#### GIVEN REQUEST
Omit every picture, and retype the lines that run from the beginning of the data below through the line containing "FPX = math.exp(6.732)", inclusive.

────────────────

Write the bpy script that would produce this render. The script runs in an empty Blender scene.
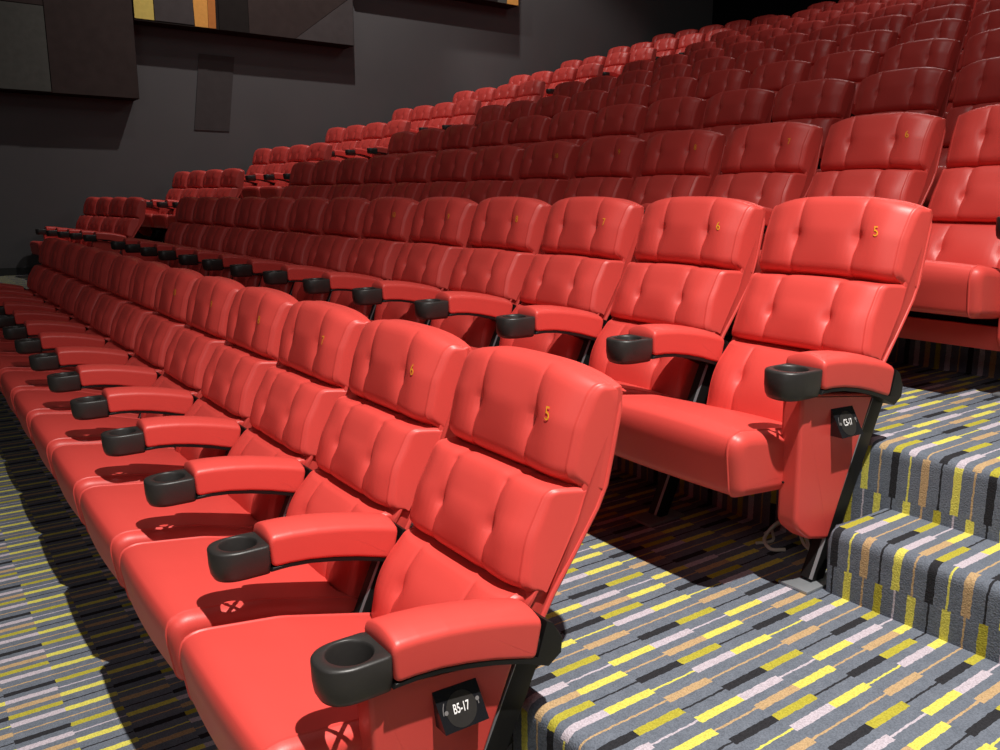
import bpy, bmesh, math, random
from mathutils import Vector, Matrix
C = bpy.context.scene.collection
R = math.radians

# ------------------------------------------------------------------ measures
W = 0.57                       # seat pitch along a row
RISE, DEPTH = 0.3563, 1.1835   # step from row to row
RISE1, DEPTH1 = 0.3576, 1.2062
CUP = 0.605                    # cup holder rim above the floor of its row
TURN = R(4.5)
SIDE_X = -9.19                 # aisle arm of the small left block
WALL_X = -11.66
BACK_Y = 14.3
CEIL_Z = 7.6
def row_yz(i):
    if i == 0: return 0.0, CUP - CUP
    return DEPTH1 + (i-1)*DEPTH, RISE1 + (i-1)*RISE
CAM = (1.2135, -0.569, 0.7659)
YAW, PITCH, ROLL = 0.9452, -0.2063, 0.0038
FPX = math.exp(6.732)

# ------------------------------------------------------------------ materials
def nt(m):
    m.use_nodes = True
    t = m.node_tree
    return t, t.nodes, t.links, t.nodes['Principled BSDF']
def flat(name, col, rough=0.6, metal=0.0, spec=0.5, noise=0.0, scale=40, bump=0.0, emit=0.0):
    m = bpy.data.materials.new(name)
    t, N, L, b = nt(m)
    b.inputs['Roughness'].default_value = rough
    b.inputs['Metallic'].default_value = metal
    b.inputs['Specular IOR Level'].default_value = spec
    b.inputs['Base Color'].default_value = (*col, 1)
    if emit:
        b.inputs['Emission Color'].default_value = (*col, 1); b.inputs['Emission Strength'].default_value = emit
    if noise or bump:
        tc = N.new('ShaderNodeTexCoord')
        n = N.new('ShaderNodeTexNoise'); n.inputs['Scale'].default_value = scale; n.inputs['Detail'].default_value = 4
        L.new(tc.outputs['Object'], n.inputs['Vector'])
        if noise:
            mx = N.new('ShaderNodeMix'); mx.data_type = 'RGBA'
            mx.inputs['A'].default_value = (*[c*(1-noise) for c in col], 1)
            mx.inputs['B'].default_value = (*[min(1, c*(1+noise)) for c in col], 1)
            L.new(n.outputs['Fac'], mx.inputs['Factor']); L.new(mx.outputs['Result'], b.inputs['Base Color'])
        if bump:
            bp = N.new('ShaderNodeBump'); bp.inputs['Strength'].default_value = bump; bp.inputs['Distance'].default_value = 0.002
            L.new(n.outputs['Fac'], bp.inputs['Height']); L.new(bp.outputs['Normal'], b.inputs['Normal'])
    return m
def leather():
    m = bpy.data.materials.new('red_leather')
    t, N, L, b = nt(m)
    tc = N.new('ShaderNodeTexCoord')
    n1 = N.new('ShaderNodeTexNoise'); n1.inputs['Scale'].default_value = 6; n1.inputs['Detail'].default_value = 3
    n2 = N.new('ShaderNodeTexNoise'); n2.inputs['Scale'].default_value = 320; n2.inputs['Detail'].default_value = 2
    L.new(tc.outputs['Object'], n1.inputs['Vector']); L.new(tc.outputs['Object'], n2.inputs['Vector'])
    mx = N.new('ShaderNodeMix'); mx.data_type = 'RGBA'
    mx.inputs['A'].default_value = (0.60, 0.058, 0.048, 1); mx.inputs['B'].default_value = (0.66, 0.068, 0.056, 1)
    L.new(n1.outputs['Fac'], mx.inputs['Factor']); L.new(mx.outputs['Result'], b.inputs['Base Color'])
    b.inputs['Roughness'].default_value = 0.43
    b.inputs['Specular IOR Level'].default_value = 0.45
    bp = N.new('ShaderNodeBump'); bp.inputs['Strength'].default_value = 0.12; bp.inputs['Distance'].default_value = 0.001
    L.new(n2.outputs['Fac'], bp.inputs['Height']); L.new(bp.outputs['Normal'], b.inputs['Normal'])
    return m
def carpet():
    m = bpy.data.materials.new('striped_carpet')
    t, N, L, b = nt(m)
    b.inputs['Roughness'].default_value = 0.95; b.inputs['Specular IOR Level'].default_value = 0.1
    tc = N.new('ShaderNodeTexCoord')
    wob = N.new('ShaderNodeTexNoise'); wob.inputs['Scale'].default_value = 70; wob.inputs['Detail'].default_value = 2
    L.new(tc.outputs['Object'], wob.inputs['Vector'])
    sp = N.new('ShaderNodeSeparateXYZ'); L.new(tc.outputs['Object'], sp.inputs[0])
    def M(op, a, bb=None, c=None):
        n = N.new('ShaderNodeMath'); n.operation = op
        for i, v in enumerate((a, bb, c)):
            if v is None: continue
            if isinstance(v, (int, float)): n.inputs[i].default_value = v
            else: L.new(v, n.inputs[i])
        return n.outputs[0]
    wv = M('MULTIPLY', M('SUBTRACT', wob.outputs['Fac'], 0.5), 0.006)
    x = M('ADD', sp.outputs['X'], wv)
    s = M('ADD', M('ADD', sp.outputs['Y'], sp.outputs['Z']), M('MULTIPLY', wv, 1.5))
    PW, LEN = 0.0420, 0.131
    lx = M('DIVIDE', M('SUBTRACT', x, 0.235 - PW/2), PW)
    lane = M('FLOOR', lx); fx = M('ABSOLUTE', M('SUBTRACT', M('FRACT', lx), 0.5))
    lane6 = M('FLOORED_MODULO', lane, 6)
    seg = M('FLOORED_MODULO', M('FLOOR', M('DIVIDE', M('SUBTRACT', s, 0.3806), LEN)), 3)
    idx = M('ADD', M('MULTIPLY', lane6, 3), seg)
    Y, YG, T, Lc, K = (0.66,0.60,0.115), (0.42,0.37,0.045), (0.47,0.32,0.17), (0.50,0.44,0.49), (0.026,0.026,0.030)
    # table: for each lane, segments 0..2 as (colour, wide?)
    tab = [(Y,1),(Lc,1),(Lc,0),   (T,0),(T,1),(Y,1),   (K,1),(YG,1),(K,0),
           (Y,0),(Lc,1),(Y,1),    (T,1),(T,0),(T,0),   (K,0),(K,1),(YG,1)]
    cr = N.new('ShaderNodeValToRGB'); cr.color_ramp.interpolation = 'CONSTANT'
    el = cr.color_ramp.elements
    wr = N.new('ShaderNodeValToRGB'); wr.color_ramp.interpolation = 'CONSTANT'
    wl = wr.color_ramp.elements
    for i, (c, wide) in enumerate(tab):
        p = i/18.0
        if i == 0: e, w_ = el[0], wl[0]
        elif i == 1: e, w_ = el[1], wl[1]
        else: e, w_ = el.new(p), wl.new(p)
        e.position = p; w_.position = p
        e.color = (*c, 1); g = 0.245 if wide else 0.06; w_.color = (g, g, g, 1)
    f = M('DIVIDE', M('ADD', idx, 0.5), 18.0)
    L.new(f, cr.inputs['Fac']); L.new(f, wr.inputs['Fac'])
    mask = M('LESS_THAN', fx, wr.outputs['Color'])
    base = N.new('ShaderNodeTexNoise'); base.inputs['Scale'].default_value = 28; base.inputs['Detail'].default_value = 5
    L.new(tc.outputs['Object'], base.inputs['Vector'])
    bc = N.new('ShaderNodeMix'); bc.data_type = 'RGBA'
    bc.inputs['A'].default_value = (0.105, 0.122, 0.152, 1); bc.inputs['B'].default_value = (0.175, 0.195, 0.235, 1)
    L.new(base.outputs['Fac'], bc.inputs['Factor'])
    mx = N.new('ShaderNodeMix'); mx.data_type = 'RGBA'
    L.new(mask, mx.inputs['Factor']); L.new(bc.outputs['Result'], mx.inputs['A']); L.new(cr.outputs['Color'], mx.inputs['B'])
    pile = N.new('ShaderNodeTexNoise'); pile.inputs['Scale'].default_value = 260; pile.inputs['Detail'].default_value = 2
    L.new(tc.outputs['Object'], pile.inputs['Vector'])
    mul = N.new('ShaderNodeMix'); mul.data_type = 'RGBA'; mul.blend_type = 'MULTIPLY'; mul.inputs['Factor'].default_value = 0.55
    L.new(mx.outputs['Result'], mul.inputs['A'])
    pr = N.new('ShaderNodeValToRGB'); pr.color_ramp.elements[0].position = .3; pr.color_ramp.elements[0].color = (.45,.45,.45,1)
    pr.color_ramp.elements[1].position = .62
    L.new(pile.outputs['Fac'], pr.inputs['Fac']); L.new(pr.outputs['Color'], mul.inputs['B'])
    L.new(mul.outputs['Result'], b.inputs['Base Color'])
    bp = N.new('ShaderNodeBump'); bp.inputs['Strength'].default_value = 0.6; bp.inputs['Distance'].default_value = 0.004
    L.new(pile.outputs['Fac'], bp.inputs['Height']); L.new(bp.outputs['Normal'], b.inputs['Normal'])
    return m
RED = leather()
CARPET = carpet()
BLACK = flat('black_plastic', (0.022,0.020,0.019), 0.42, spec=0.5, noise=.15, scale=90, bump=.15)
STEEL = flat('black_metal', (0.007,0.007,0.007), 0.45, spec=0.25, noise=.2, scale=30)
SILVER = flat('grey_foot_metal', (0.30,0.32,0.34), 0.45, metal=.6, noise=.15, scale=25)
GOLD = flat('gold_thread', (0.80,0.36,0.02), 0.5, noise=.1, scale=300)
WHITE = flat('white_print', (0.8,0.78,0.78), 0.5, noise=.05, scale=100)
PRINT = flat('grey_print', (0.16,0.15,0.15), 0.4, noise=.1, scale=100)
DISC = flat('gloss_black', (0.010,0.010,0.012), 0.2, noise=.1, scale=60)
WALL = flat('dark_wall', (0.088,0.083,0.085), 0.9, spec=.2, noise=.12, scale=1.2, bump=.2)
BACKW = flat('black_back_wall', (0.006,0.006,0.007), 0.9, spec=.1, noise=.2, scale=3)
BASE = flat('black_baseboard', (0.012,0.012,0.012), 0.6, noise=.2, scale=6)
CEIL = flat('black_ceiling', (0.01,0.01,0.011), 0.95, spec=.1, noise=.2, scale=2)
P_GREY = flat('panel_grey_green', (0.080,0.078,0.070), .9, spec=.1, noise=.2, scale=12)
P_DARK = flat('panel_dark_brown', (0.042,0.029,0.027), .9, spec=.1, noise=.25, scale=8)
P_MAUVE = flat('panel_mauve_grey', (0.064,0.053,0.053), .9, spec=.1, noise=.2, scale=8)
P_BLACK = flat('panel_black', (0.018,0.014,0.013), .9, spec=.1, noise=.2, scale=10)
P_YEL = flat('panel_yellow', (0.62,0.46,0.12), .85, spec=.1, noise=.15, scale=20)
P_ORG = flat('panel_orange', (0.72,0.33,0.08), .85, spec=.1, noise=.15, scale=20)
P_RUST = flat('panel_rust', (0.48,0.17,0.045), .85, spec=.1, noise=.15, scale=20)
CABLE = flat('pale_cable', (0.60,0.58,0.50), .35, noise=.1, scale=50)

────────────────

#### EXERCISE RESULT
Write the bpy script that would produce this render. The script runs in an empty Blender scene.
import bpy, bmesh, math, random
from mathutils import Vector, Matrix
C = bpy.context.scene.collection
R = math.radians

# ------------------------------------------------------------------ measures
W = 0.57                       # seat pitch along a row
RISE, DEPTH = 0.3563, 1.1835   # step from row to row
RISE1, DEPTH1 = 0.3576, 1.2062
CUP = 0.605                    # cup holder rim above the floor of its row
TURN = R(4.5)
SIDE_X = -9.19                 # aisle arm of the small left block
WALL_X = -11.66
BACK_Y = 14.3
CEIL_Z = 7.6
def row_yz(i):
    if i == 0: return 0.0, CUP - CUP
    return DEPTH1 + (i-1)*DEPTH, RISE1 + (i-1)*RISE
CAM = (1.2135, -0.569, 0.7659)
YAW, PITCH, ROLL = 0.9452, -0.2063, 0.0038
FPX = math.exp(6.732)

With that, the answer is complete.